The required output is the exact run of lines from the line containing "light=(.14, .09, .06), rusty=.2)" to the line containing "hf, ef = facets(q", inclusive, and nothing besides.

[BEGIN Provided material]

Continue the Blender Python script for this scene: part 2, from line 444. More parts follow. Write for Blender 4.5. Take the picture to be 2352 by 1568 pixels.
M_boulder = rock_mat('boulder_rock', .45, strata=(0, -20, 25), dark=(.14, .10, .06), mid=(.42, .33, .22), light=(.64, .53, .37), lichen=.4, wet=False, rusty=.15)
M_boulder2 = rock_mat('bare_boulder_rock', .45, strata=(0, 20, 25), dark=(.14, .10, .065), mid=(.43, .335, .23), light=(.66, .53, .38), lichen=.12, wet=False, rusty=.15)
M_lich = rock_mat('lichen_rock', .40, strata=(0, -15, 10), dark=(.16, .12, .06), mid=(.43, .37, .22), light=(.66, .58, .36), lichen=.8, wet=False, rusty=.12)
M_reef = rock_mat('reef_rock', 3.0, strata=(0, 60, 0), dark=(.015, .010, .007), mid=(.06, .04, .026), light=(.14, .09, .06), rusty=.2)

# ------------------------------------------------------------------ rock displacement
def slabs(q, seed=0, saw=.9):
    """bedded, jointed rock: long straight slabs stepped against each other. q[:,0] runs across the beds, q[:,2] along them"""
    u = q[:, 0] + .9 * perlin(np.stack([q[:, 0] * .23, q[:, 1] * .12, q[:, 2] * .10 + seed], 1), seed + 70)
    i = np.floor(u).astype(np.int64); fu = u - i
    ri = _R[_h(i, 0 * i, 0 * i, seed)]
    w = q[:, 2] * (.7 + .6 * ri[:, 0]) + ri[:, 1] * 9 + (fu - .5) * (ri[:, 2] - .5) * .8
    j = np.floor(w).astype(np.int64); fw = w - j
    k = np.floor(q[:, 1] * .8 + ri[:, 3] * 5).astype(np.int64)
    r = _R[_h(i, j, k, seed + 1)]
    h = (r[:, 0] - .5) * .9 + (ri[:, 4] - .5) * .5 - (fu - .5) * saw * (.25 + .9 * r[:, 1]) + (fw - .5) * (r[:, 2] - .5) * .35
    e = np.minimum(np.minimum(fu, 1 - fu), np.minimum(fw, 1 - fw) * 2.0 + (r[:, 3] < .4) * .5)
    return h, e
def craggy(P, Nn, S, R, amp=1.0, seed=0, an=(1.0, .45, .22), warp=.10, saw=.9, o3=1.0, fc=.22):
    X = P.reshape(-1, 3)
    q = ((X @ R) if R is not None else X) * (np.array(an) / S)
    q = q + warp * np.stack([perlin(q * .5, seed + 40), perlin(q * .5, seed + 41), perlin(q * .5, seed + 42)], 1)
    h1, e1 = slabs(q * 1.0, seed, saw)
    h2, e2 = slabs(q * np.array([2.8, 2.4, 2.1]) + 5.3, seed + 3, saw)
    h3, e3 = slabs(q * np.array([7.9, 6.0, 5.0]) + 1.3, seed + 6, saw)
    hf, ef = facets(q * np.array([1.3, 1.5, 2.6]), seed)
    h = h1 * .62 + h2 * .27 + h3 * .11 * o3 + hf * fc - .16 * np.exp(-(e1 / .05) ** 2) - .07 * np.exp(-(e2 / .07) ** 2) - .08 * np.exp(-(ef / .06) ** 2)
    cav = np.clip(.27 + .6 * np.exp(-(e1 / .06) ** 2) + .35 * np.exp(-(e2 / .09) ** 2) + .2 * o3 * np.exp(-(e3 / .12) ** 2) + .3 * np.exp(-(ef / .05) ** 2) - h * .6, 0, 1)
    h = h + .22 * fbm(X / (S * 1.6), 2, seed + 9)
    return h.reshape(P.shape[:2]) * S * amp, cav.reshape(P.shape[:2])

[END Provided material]

Output of the exercise:
M_reef = rock_mat('reef_rock', 3.0, strata=(0, 60, 0), dark=(.015, .010, .007), mid=(.06, .04, .026), light=(.14, .09, .06), rusty=.2)

# ------------------------------------------------------------------ rock displacement
def slabs(q, seed=0, saw=.9):
    """bedded, jointed rock: long straight slabs stepped against each other. q[:,0] runs across the beds, q[:,2] along them"""
    u = q[:, 0] + .9 * perlin(np.stack([q[:, 0] * .23, q[:, 1] * .12, q[:, 2] * .10 + seed], 1), seed + 70)
    i = np.floor(u).astype(np.int64); fu = u - i
    ri = _R[_h(i, 0 * i, 0 * i, seed)]
    w = q[:, 2] * (.7 + .6 * ri[:, 0]) + ri[:, 1] * 9 + (fu - .5) * (ri[:, 2] - .5) * .8
    j = np.floor(w).astype(np.int64); fw = w - j
    k = np.floor(q[:, 1] * .8 + ri[:, 3] * 5).astype(np.int64)
    r = _R[_h(i, j, k, seed + 1)]
    h = (r[:, 0] - .5) * .9 + (ri[:, 4] - .5) * .5 - (fu - .5) * saw * (.25 + .9 * r[:, 1]) + (fw - .5) * (r[:, 2] - .5) * .35
    e = np.minimum(np.minimum(fu, 1 - fu), np.minimum(fw, 1 - fw) * 2.0 + (r[:, 3] < .4) * .5)
    return h, e
def craggy(P, Nn, S, R, amp=1.0, seed=0, an=(1.0, .45, .22), warp=.10, saw=.9, o3=1.0, fc=.22):
    X = P.reshape(-1, 3)
    q = ((X @ R) if R is not None else X) * (np.array(an) / S)
    q = q + warp * np.stack([perlin(q * .5, seed + 40), perlin(q * .5, seed + 41), perlin(q * .5, seed + 42)], 1)
    h1, e1 = slabs(q * 1.0, seed, saw)
    h2, e2 = slabs(q * np.array([2.8, 2.4, 2.1]) + 5.3, seed + 3, saw)
    h3, e3 = slabs(q * np.array([7.9, 6.0, 5.0]) + 1.3, seed + 6, saw)
    hf, ef = facets(q * np.array([1.3, 1.5, 2.6]), seed)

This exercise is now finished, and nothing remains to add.